• [YOUR INSTRUCTIONS] Your job is to retype all of the data word for word, leaving every image out.

═════ SOURCE EXCERPT

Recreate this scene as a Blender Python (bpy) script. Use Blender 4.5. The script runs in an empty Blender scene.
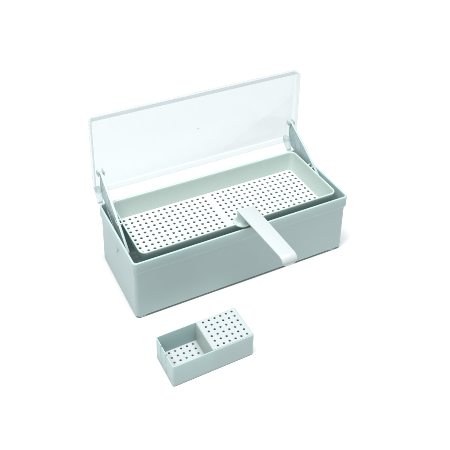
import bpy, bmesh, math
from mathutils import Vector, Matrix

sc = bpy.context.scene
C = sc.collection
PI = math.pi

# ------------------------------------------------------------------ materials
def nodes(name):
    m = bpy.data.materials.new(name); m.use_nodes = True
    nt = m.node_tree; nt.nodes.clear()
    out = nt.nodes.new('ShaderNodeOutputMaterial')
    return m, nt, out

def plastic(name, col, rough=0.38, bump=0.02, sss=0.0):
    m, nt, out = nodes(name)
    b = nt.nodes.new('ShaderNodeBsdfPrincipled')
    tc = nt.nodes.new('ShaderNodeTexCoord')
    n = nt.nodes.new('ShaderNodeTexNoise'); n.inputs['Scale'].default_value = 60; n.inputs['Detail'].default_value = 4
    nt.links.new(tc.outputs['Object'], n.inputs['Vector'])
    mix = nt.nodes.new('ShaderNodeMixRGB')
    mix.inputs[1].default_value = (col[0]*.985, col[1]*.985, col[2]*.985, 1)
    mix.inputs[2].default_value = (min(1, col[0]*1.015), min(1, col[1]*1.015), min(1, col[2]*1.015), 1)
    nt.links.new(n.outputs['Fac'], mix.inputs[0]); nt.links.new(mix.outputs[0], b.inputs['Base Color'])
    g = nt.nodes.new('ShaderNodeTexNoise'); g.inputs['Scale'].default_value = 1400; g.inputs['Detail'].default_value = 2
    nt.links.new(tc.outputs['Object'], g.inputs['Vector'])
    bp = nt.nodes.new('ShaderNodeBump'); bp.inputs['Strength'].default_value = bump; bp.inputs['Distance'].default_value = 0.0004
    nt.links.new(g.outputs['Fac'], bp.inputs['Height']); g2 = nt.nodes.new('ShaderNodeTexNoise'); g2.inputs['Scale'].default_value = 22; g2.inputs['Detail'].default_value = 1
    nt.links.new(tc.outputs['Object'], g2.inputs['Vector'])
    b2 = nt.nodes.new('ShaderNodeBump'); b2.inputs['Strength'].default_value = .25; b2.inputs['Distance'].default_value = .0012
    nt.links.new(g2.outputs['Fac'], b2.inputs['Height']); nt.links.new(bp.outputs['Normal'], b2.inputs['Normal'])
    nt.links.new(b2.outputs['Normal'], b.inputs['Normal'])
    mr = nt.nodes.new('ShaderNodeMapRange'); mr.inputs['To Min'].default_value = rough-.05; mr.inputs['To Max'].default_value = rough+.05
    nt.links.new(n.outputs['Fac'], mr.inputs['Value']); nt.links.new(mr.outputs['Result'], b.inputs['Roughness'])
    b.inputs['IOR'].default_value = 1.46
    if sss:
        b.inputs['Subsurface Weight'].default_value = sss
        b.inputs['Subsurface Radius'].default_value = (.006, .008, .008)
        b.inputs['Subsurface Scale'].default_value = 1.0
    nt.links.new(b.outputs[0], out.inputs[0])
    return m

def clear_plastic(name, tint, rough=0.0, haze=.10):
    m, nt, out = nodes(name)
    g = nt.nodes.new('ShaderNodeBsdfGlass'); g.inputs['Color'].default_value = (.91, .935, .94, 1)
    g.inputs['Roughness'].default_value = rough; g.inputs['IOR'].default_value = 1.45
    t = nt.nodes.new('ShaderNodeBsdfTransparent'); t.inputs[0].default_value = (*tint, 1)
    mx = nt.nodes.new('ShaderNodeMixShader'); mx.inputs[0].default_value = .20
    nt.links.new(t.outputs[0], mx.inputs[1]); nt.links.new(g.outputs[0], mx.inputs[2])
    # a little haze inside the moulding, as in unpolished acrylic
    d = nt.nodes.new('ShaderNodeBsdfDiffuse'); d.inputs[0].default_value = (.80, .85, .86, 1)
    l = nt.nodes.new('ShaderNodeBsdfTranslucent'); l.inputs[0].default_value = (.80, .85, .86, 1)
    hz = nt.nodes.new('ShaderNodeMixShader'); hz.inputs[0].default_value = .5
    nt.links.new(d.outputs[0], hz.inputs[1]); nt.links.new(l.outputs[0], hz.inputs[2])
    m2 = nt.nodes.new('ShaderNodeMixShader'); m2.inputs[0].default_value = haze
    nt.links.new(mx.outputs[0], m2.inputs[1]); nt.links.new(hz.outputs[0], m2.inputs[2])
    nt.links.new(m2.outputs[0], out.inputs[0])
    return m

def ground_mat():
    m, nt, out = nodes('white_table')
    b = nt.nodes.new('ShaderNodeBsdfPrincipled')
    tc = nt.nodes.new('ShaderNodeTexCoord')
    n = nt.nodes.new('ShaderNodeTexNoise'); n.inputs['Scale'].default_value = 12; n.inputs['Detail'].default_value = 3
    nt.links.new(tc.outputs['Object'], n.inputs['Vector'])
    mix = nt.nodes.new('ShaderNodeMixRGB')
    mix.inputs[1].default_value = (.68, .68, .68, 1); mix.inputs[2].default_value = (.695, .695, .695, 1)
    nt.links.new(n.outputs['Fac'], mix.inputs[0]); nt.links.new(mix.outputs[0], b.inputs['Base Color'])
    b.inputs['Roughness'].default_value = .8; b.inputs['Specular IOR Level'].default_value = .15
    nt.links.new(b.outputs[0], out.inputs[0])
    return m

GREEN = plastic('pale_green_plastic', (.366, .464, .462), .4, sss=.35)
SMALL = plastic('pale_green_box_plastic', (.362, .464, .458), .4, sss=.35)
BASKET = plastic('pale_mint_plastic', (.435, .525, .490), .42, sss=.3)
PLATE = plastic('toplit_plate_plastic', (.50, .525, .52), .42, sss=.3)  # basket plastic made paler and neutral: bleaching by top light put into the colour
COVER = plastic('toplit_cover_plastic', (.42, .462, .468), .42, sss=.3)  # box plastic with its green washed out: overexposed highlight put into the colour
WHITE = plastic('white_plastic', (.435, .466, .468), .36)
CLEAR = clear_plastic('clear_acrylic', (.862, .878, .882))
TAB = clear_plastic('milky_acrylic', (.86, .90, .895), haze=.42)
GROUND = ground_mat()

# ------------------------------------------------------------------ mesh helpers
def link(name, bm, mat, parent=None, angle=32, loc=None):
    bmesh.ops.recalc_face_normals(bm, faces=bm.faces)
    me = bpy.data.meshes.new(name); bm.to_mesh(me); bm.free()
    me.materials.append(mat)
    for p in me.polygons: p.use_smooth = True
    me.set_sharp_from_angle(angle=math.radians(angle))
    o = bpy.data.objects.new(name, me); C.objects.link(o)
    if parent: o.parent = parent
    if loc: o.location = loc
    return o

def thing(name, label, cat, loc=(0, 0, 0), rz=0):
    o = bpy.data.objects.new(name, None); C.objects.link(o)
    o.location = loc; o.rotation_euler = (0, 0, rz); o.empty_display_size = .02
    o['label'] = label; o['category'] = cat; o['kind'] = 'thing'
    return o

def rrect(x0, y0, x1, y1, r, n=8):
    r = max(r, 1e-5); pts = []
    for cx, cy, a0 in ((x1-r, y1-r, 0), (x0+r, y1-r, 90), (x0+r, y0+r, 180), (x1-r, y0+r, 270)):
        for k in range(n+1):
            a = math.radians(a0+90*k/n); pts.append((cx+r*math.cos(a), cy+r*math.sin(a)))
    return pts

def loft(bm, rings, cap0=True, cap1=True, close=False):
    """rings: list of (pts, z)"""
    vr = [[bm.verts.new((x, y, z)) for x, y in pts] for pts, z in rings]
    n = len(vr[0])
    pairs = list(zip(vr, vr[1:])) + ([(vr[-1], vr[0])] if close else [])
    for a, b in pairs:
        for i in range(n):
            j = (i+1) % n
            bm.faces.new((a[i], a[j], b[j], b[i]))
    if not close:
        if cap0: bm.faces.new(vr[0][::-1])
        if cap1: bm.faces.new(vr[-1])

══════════

• [THE REPLY]
Recreate this scene as a Blender Python (bpy) script. Use Blender 4.5. The script runs in an empty Blender scene.
import bpy, bmesh, math
from mathutils import Vector, Matrix

sc = bpy.context.scene
C = sc.collection
PI = math.pi

# ------------------------------------------------------------------ materials
def nodes(name):
    m = bpy.data.materials.new(name); m.use_nodes = True
    nt = m.node_tree; nt.nodes.clear()
    out = nt.nodes.new('ShaderNodeOutputMaterial')
    return m, nt, out

def plastic(name, col, rough=0.38, bump=0.02, sss=0.0):
    m, nt, out = nodes(name)
    b = nt.nodes.new('ShaderNodeBsdfPrincipled')
    tc = nt.nodes.new('ShaderNodeTexCoord')
    n = nt.nodes.new('ShaderNodeTexNoise'); n.inputs['Scale'].default_value = 60; n.inputs['Detail'].default_value = 4
    nt.links.new(tc.outputs['Object'], n.inputs['Vector'])
    mix = nt.nodes.new('ShaderNodeMixRGB')
    mix.inputs[1].default_value = (col[0]*.985, col[1]*.985, col[2]*.985, 1)
    mix.inputs[2].default_value = (min(1, col[0]*1.015), min(1, col[1]*1.015), min(1, col[2]*1.015), 1)
    nt.links.new(n.outputs['Fac'], mix.inputs[0]); nt.links.new(mix.outputs[0], b.inputs['Base Color'])
    g = nt.nodes.new('ShaderNodeTexNoise'); g.inputs['Scale'].default_value = 1400; g.inputs['Detail'].default_value = 2
    nt.links.new(tc.outputs['Object'], g.inputs['Vector'])
    bp = nt.nodes.new('ShaderNodeBump'); bp.inputs['Strength'].default_value = bump; bp.inputs['Distance'].default_value = 0.0004
    nt.links.new(g.outputs['Fac'], bp.inputs['Height']); g2 = nt.nodes.new('ShaderNodeTexNoise'); g2.inputs['Scale'].default_value = 22; g2.inputs['Detail'].default_value = 1
    nt.links.new(tc.outputs['Object'], g2.inputs['Vector'])
    b2 = nt.nodes.new('ShaderNodeBump'); b2.inputs['Strength'].default_value = .25; b2.inputs['Distance'].default_value = .0012
    nt.links.new(g2.outputs['Fac'], b2.inputs['Height']); nt.links.new(bp.outputs['Normal'], b2.inputs['Normal'])
    nt.links.new(b2.outputs['Normal'], b.inputs['Normal'])
    mr = nt.nodes.new('ShaderNodeMapRange'); mr.inputs['To Min'].default_value = rough-.05; mr.inputs['To Max'].default_value = rough+.05
    nt.links.new(n.outputs['Fac'], mr.inputs['Value']); nt.links.new(mr.outputs['Result'], b.inputs['Roughness'])
    b.inputs['IOR'].default_value = 1.46
    if sss:
        b.inputs['Subsurface Weight'].default_value = sss
        b.inputs['Subsurface Radius'].default_value = (.006, .008, .008)
        b.inputs['Subsurface Scale'].default_value = 1.0
    nt.links.new(b.outputs[0], out.inputs[0])
    return m

def clear_plastic(name, tint, rough=0.0, haze=.10):
    m, nt, out = nodes(name)
    g = nt.nodes.new('ShaderNodeBsdfGlass'); g.inputs['Color'].default_value = (.91, .935, .94, 1)
    g.inputs['Roughness'].default_value = rough; g.inputs['IOR'].default_value = 1.45
    t = nt.nodes.new('ShaderNodeBsdfTransparent'); t.inputs[0].default_value = (*tint, 1)
    mx = nt.nodes.new('ShaderNodeMixShader'); mx.inputs[0].default_value = .20
    nt.links.new(t.outputs[0], mx.inputs[1]); nt.links.new(g.outputs[0], mx.inputs[2])
    # a little haze inside the moulding, as in unpolished acrylic
    d = nt.nodes.new('ShaderNodeBsdfDiffuse'); d.inputs[0].default_value = (.80, .85, .86, 1)
    l = nt.nodes.new('ShaderNodeBsdfTranslucent'); l.inputs[0].default_value = (.80, .85, .86, 1)
    hz = nt.nodes.new('ShaderNodeMixShader'); hz.inputs[0].default_value = .5
    nt.links.new(d.outputs[0], hz.inputs[1]); nt.links.new(l.outputs[0], hz.inputs[2])
    m2 = nt.nodes.new('ShaderNodeMixShader'); m2.inputs[0].default_value = haze
    nt.links.new(mx.outputs[0], m2.inputs[1]); nt.links.new(hz.outputs[0], m2.inputs[2])
    nt.links.new(m2.outputs[0], out.inputs[0])
    return m

def ground_mat():
    m, nt, out = nodes('white_table')
    b = nt.nodes.new('ShaderNodeBsdfPrincipled')
    tc = nt.nodes.new('ShaderNodeTexCoord')
    n = nt.nodes.new('ShaderNodeTexNoise'); n.inputs['Scale'].default_value = 12; n.inputs['Detail'].default_value = 3
    nt.links.new(tc.outputs['Object'], n.inputs['Vector'])
    mix = nt.nodes.new('ShaderNodeMixRGB')
    mix.inputs[1].default_value = (.68, .68, .68, 1); mix.inputs[2].default_value = (.695, .695, .695, 1)
    nt.links.new(n.outputs['Fac'], mix.inputs[0]); nt.links.new(mix.outputs[0], b.inputs['Base Color'])
    b.inputs['Roughness'].default_value = .8; b.inputs['Specular IOR Level'].default_value = .15
    nt.links.new(b.outputs[0], out.inputs[0])
    return m

GREEN = plastic('pale_green_plastic', (.366, .464, .462), .4, sss=.35)
SMALL = plastic('pale_green_box_plastic', (.362, .464, .458), .4, sss=.35)
BASKET = plastic('pale_mint_plastic', (.435, .525, .490), .42, sss=.3)
PLATE = plastic('toplit_plate_plastic', (.50, .525, .52), .42, sss=.3)  # basket plastic made paler and neutral: bleaching by top light put into the colour
COVER = plastic('toplit_cover_plastic', (.42, .462, .468), .42, sss=.3)  # box plastic with its green washed out: overexposed highlight put into the colour
WHITE = plastic('white_plastic', (.435, .466, .468), .36)
CLEAR = clear_plastic('clear_acrylic', (.862, .878, .882))
TAB = clear_plastic('milky_acrylic', (.86, .90, .895), haze=.42)
GROUND = ground_mat()

# ------------------------------------------------------------------ mesh helpers
def link(name, bm, mat, parent=None, angle=32, loc=None):
    bmesh.ops.recalc_face_normals(bm, faces=bm.faces)
    me = bpy.data.meshes.new(name); bm.to_mesh(me); bm.free()
    me.materials.append(mat)
    for p in me.polygons: p.use_smooth = True
    me.set_sharp_from_angle(angle=math.radians(angle))
    o = bpy.data.objects.new(name, me); C.objects.link(o)
    if parent: o.parent = parent
    if loc: o.location = loc
    return o

def thing(name, label, cat, loc=(0, 0, 0), rz=0):
    o = bpy.data.objects.new(name, None); C.objects.link(o)
    o.location = loc; o.rotation_euler = (0, 0, rz); o.empty_display_size = .02
    o['label'] = label; o['category'] = cat; o['kind'] = 'thing'
    return o

def rrect(x0, y0, x1, y1, r, n=8):
    r = max(r, 1e-5); pts = []
    for cx, cy, a0 in ((x1-r, y1-r, 0), (x0+r, y1-r, 90), (x0+r, y0+r, 180), (x1-r, y0+r, 270)):
        for k in range(n+1):
            a = math.radians(a0+90*k/n); pts.append((cx+r*math.cos(a), cy+r*math.sin(a)))
    return pts

def loft(bm, rings, cap0=True, cap1=True, close=False):
    """rings: list of (pts, z)"""
    vr = [[bm.verts.new((x, y, z)) for x, y in pts] for pts, z in rings]
    n = len(vr[0])
    pairs = list(zip(vr, vr[1:])) + ([(vr[-1], vr[0])] if close else [])
    for a, b in pairs:
        for i in range(n):
            j = (i+1) % n
            bm.faces.new((a[i], a[j], b[j], b[i]))
    if not close:
        if cap0: bm.faces.new(vr[0][::-1])
        if cap1: bm.faces.new(vr[-1])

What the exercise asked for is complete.